Eggers should show integrity, admit mistakes

Corey Color WEB

Cory Spiers

Corey Color WEB
By now, students have heard of the impending changes to the Watauga County voting process.

Earlier this month, the county’s Board of Elections appointed Republican Luke Eggers to the third seat on the board. Soon after, a meeting was held, during which big changes to the county voting were implemented.

Eggers said in an interview with WRAL that the changes will streamline voting and save money.
Despite the fact that Watauga County Elections Director Jane Ann Hodges disputed his claims, he continued to push until the changes went through.

But Hodges wasn’t the only resistance he would face.

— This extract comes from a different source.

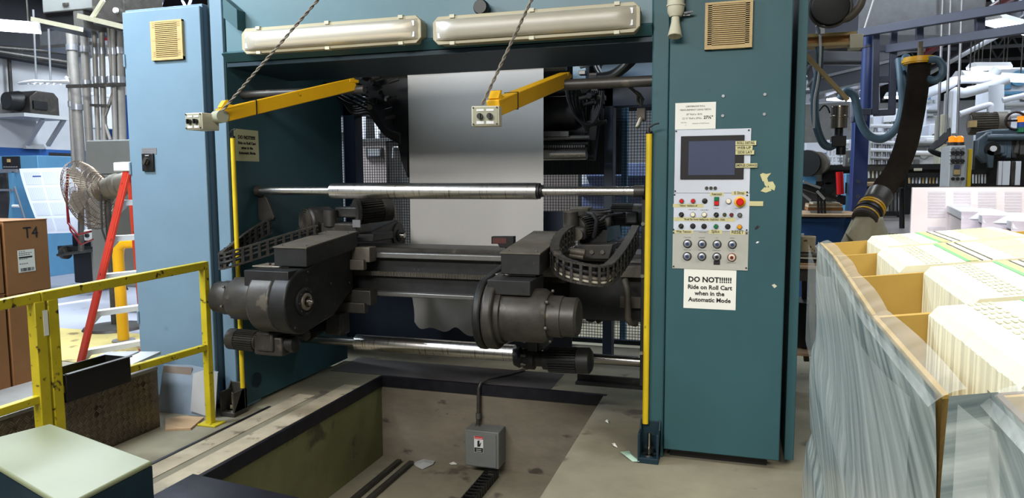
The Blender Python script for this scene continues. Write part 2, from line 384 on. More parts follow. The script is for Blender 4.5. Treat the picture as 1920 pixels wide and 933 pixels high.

Eggers was warned during the meeting that he had violated his oath by consulting with Watauga County Republican Party Chairwoman Amanda Marie Yates about the voting plan because her brother is running for office, according to WRAL.

In my opinion, Eggers should step forward and issue a public statement about the controversy.

The same report also states the details of the meeting were included in the draft minutes, but the three-member board approved a third version of the minutes last week. The new version left out key details, stating that precinct locations were discussed and Yates was not mentioned.

Raleigh attorney Mike Tadych told WRAL that he thinks the edited minutes are legal.

It would seem to me that covering up the meeting is a poor move, and Eggers still has not made any public comments on the matter.

If you can forgive Eggers for virtually flipping Watauga County voting on its head, can you also forgive him for omitting certain parts of a board meeting to keep him out of hot water?

As college students, maybe we can learn a lesson from Eggers.

More than anything, he teaches us how we shouldn’t act. Sometimes running from the truth and attempting to bury it is worse than simply facing it.

Sometimes you have to step up and take fault for your actions.

Eggers isn’t gaining any popularity with the younger demographic in Watauga County. Perhaps admitting his faults will raise his popularity level, or maybe the damage has already been done.

Spiers, a junior journalism major from Charlotte, is the opinion editor.